Kommentar |
In seiner "Ethica" erhob Abaelard (1079–1142) das Gewissen des Einzelnen zum obersten Kriterium für die Beurteilung der Moralität einer Handlung. In dieser zwischen 1135 und 1139 verfassten Schrift, der er zwei Titel gab: Ethica oder Scito te ipsum (Erkenne dich selbst), erörtert Abaelard die Frage nach dem Guten und dem Bösen, vor allem aber erstmals die Bedeutung des Gewissens für die Selbstbestimmung des Menschen. Er unterscheidet zwischen der Schwäche des Menschen, die durch Selbstbeherrschung überwunden werden kann, und der Sünde, die darin besteht, sich den eigenen Schwächen zu unterwerfen. Seine These, das Gewissen sei die oberste Instanz der Moral und die Moralität oder Verwerflichkeit einer Handlung bestimme sich daher aus der Gesinnung des Handelnden, führte ihn zu der Folgerung, dass derjenige, der böse handelt, ohne es doch selbst zu wissen, dadurch noch nicht schuldig wird - sondern erst dann, wenn er entgegen besserer Einsicht, die ihm aufgegeben und möglich ist, das Böse wählt. Diese Behauptung stieß bei den Zeitgenossen und der Kirche auf Kritik und führte (neben anderen Punkten seiner theologischen Lehre) zur Verurteilung Abaelards auf dem Konzil von Sens (1141); wirkungsgeschichtlich gewann sie gleichwohl große Kraft und Bedeutung, da durch diesen Gedanken die überkommene Doxa, allein der Verstoß gegen moralisch geltende Regeln gebe den Maßstab dafür ab, ein Individuum der Sünde zu bezichtigen, dahingehend zu relativieren, dass nur der sich schuldig macht, der auch wusste, dass er eine Verfehlung begeht. Aus diesem Grund zählt die Schrift zu den bedeutendsten Werken der Weltliteratur. In dieser Übung werden wir ausgewählte Abschnitte dieses Werkes übersetzen und mit Blick auf seinen intellektuellen Kontext erörtern.

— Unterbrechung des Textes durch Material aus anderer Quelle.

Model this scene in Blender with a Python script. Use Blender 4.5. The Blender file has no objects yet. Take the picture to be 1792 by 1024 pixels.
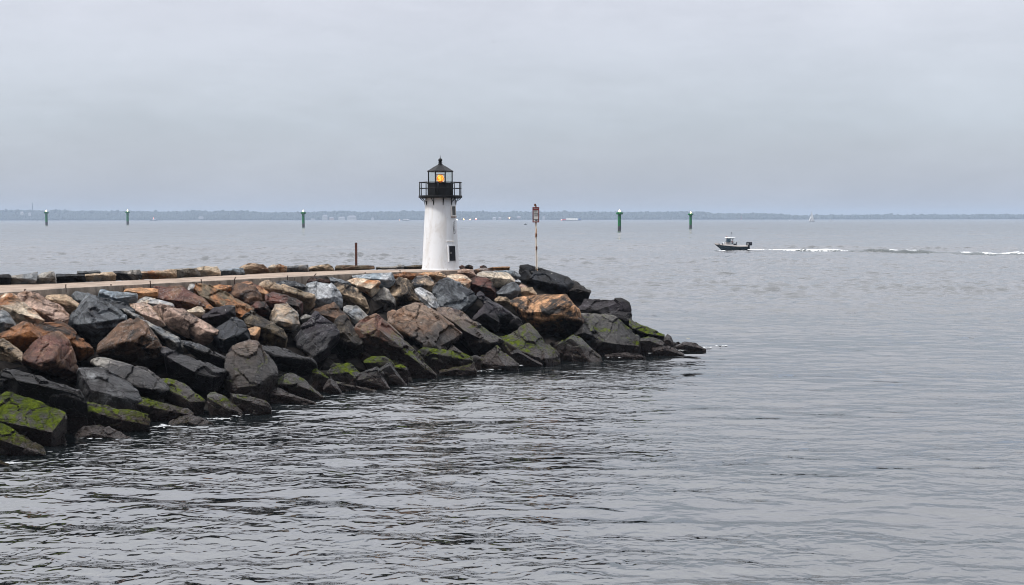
import bpy, bmesh, math, random
import numpy as np
from mathutils import Vector, Matrix, Euler, noise
from mathutils.bvhtree import BVHTree

R = math.radians
scene = bpy.context.scene
COL = scene.collection
random.seed(7)

# ------------------------------------------------------------------ helpers
def S(r, g, b, k=1.0):
    f = lambda c: (c / 255 / 12.92 if c / 255 <= 0.04045 else ((c / 255 + 0.055) / 1.055) ** 2.4) * k
    return (f(r), f(g), f(b), 1.0)

def tag(o, label=None, cat=None, group=None, kind=None):
    if label: o['label'] = label
    if cat: o['category'] = cat
    if group: o['group'] = group
    if kind: o['kind'] = kind
    return o

def empty(name, loc=(0, 0, 0), rz=0.0):
    o = bpy.data.objects.new(name, None)
    o.location = loc; o.rotation_euler = (0, 0, rz); o.empty_display_size = 0.3
    COL.objects.link(o)
    return o

def mesh_obj(name, verts, faces, mat, parent=None, smooth=False, loc=None):
    me = bpy.data.meshes.new(name)
    me.from_pydata([tuple(v) for v in verts], [], faces)
    me.update()
    if smooth:
        me.shade_smooth()
    o = bpy.data.objects.new(name, me)
    if mat: me.materials.append(mat)
    COL.objects.link(o)
    if parent: o.parent = parent
    if loc is not None: o.location = loc
    return o

def bm_obj(name, bm, mat, parent=None, smooth=False, sharp=None, loc=None):
    bmesh.ops.recalc_face_normals(bm, faces=bm.faces[:])
    me = bpy.data.meshes.new(name)
    bm.to_mesh(me); bm.free()
    if smooth or sharp:
        me.shade_smooth()
        if sharp: me.set_sharp_from_angle(angle=R(sharp))
    o = bpy.data.objects.new(name, me)
    if mat: me.materials.append(mat)
    COL.objects.link(o)
    if parent: o.parent = parent
    if loc is not None: o.location = loc
    return o

def add_box(bm, c, s, rot=None, bev=0.0):
    M = Matrix.Translation(Vector(c))
    if rot is not None: M = M @ Euler(rot).to_matrix().to_4x4()
    M = M @ Matrix.Diagonal((s[0], s[1], s[2], 1))
    g = bmesh.ops.create_cube(bm, size=1.0, matrix=M)
    if bev:
        es = list({e for v in g['verts'] for e in v.link_edges})
        bmesh.ops.bevel(bm, geom=es, offset=bev, segments=2, affect='EDGES', profile=0.5)

def add_tube(bm, pts, r, n=8, r2=None):
    pts = [Vector(p) for p in pts]
    rings = []
    for i, p in enumerate(pts):
        if i == 0: d = pts[1] - p
        elif i == len(pts) - 1: d = p - pts[i - 1]
        else: d = pts[i + 1] - pts[i - 1]
        d.normalize()
        a = d.cross(Vector((0, 0, 1)))
        if a.length < 1e-3: a = Vector((1, 0, 0))
        a.normalize(); b = d.cross(a)
        rr = r if r2 is None else r + (r2 - r) * i / (len(pts) - 1)
        rings.append([bm.verts.new(p + (a * math.cos(2 * math.pi * k / n) + b * math.sin(2 * math.pi * k / n)) * rr) for k in range(n)])
    for q in range(len(rings) - 1):
        for k in range(n):
            bm.faces.new((rings[q][k], rings[q][(k + 1) % n], rings[q + 1][(k + 1) % n], rings[q + 1][k]))
    bm.faces.new(rings[0][::-1]); bm.faces.new(rings[-1])

def add_lathe(bm, prof, n=48, a0=0.0, cap=True):
    rings = []
    for r, z in prof:
        rings.append([bm.verts.new((r * math.sin(a0 + 2 * math.pi * k / n), -r * math.cos(a0 + 2 * math.pi * k / n), z)) for k in range(n)])
    for q in range(len(rings) - 1):
        for k in range(n):
            bm.faces.new((rings[q][k], rings[q][(k + 1) % n], rings[q + 1][(k + 1) % n], rings[q + 1][k]))
    if cap:
        bm.faces.new(rings[0][::-1]); bm.faces.new(rings[-1])

# ------------------------------------------------------------------ camera
F = 2300.0; H = 7.0; W = 4.2
PITCH = math.atan((512 - 382.6) / F); ROLL = R(-0.07)
cam_d = bpy.data.cameras.new('camera')
cam = bpy.data.objects.new('camera', cam_d); COL.objects.link(cam)
cam_d.sensor_width = 36; cam_d.lens = 36 * F / 1792
cam_d.clip_start = 0.5; cam_d.clip_end = 20000
cam.location = (0, 0, H)
CR = (Euler((R(90) - PITCH, 0, 0)).to_matrix() @ Matrix.Rotation(ROLL, 3, 'Z'))
cam.rotation_euler = CR.to_euler()
scene.camera = cam
CP = Vector((0, 0, H))

def ray(px, py):
    return CR @ Vector(((px - 896) / F, -(py - 512) / F, -1.0))
def at_depth(px, py, d):
    return CP + ray(px, py) * d
def depth_on_z(px, py, z):
    return (z - H) / ray(px, py).z
def on_z(px, py, z):
    return CP + ray(px, py) * depth_on_z(px, py, z)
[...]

Literatur: Ausgabe P. Abaelard, Scito te ipsum/Erkenne dich selbst. Lateinisch-Deutsch. Übersetzt und herausgegeben von Ph. Steger, Leipzig: Meiner, 2014. Sekundärliteratur: J. E. Brower, K. Guilfoy (Hrsg.): The Cambridge companion to Abelard. Cambridge Univ. Press, Cambridge u. a. 2004; U. Niggli (Hrsg.): P. Abaelard. Leben – Werk – Wirkung. Herder, Freiburg u. a. 2003; M. Perkams: Liebe als Zentralbegriff der Ethik nach Peter Abaelard. Aschendorff, Münster 2001.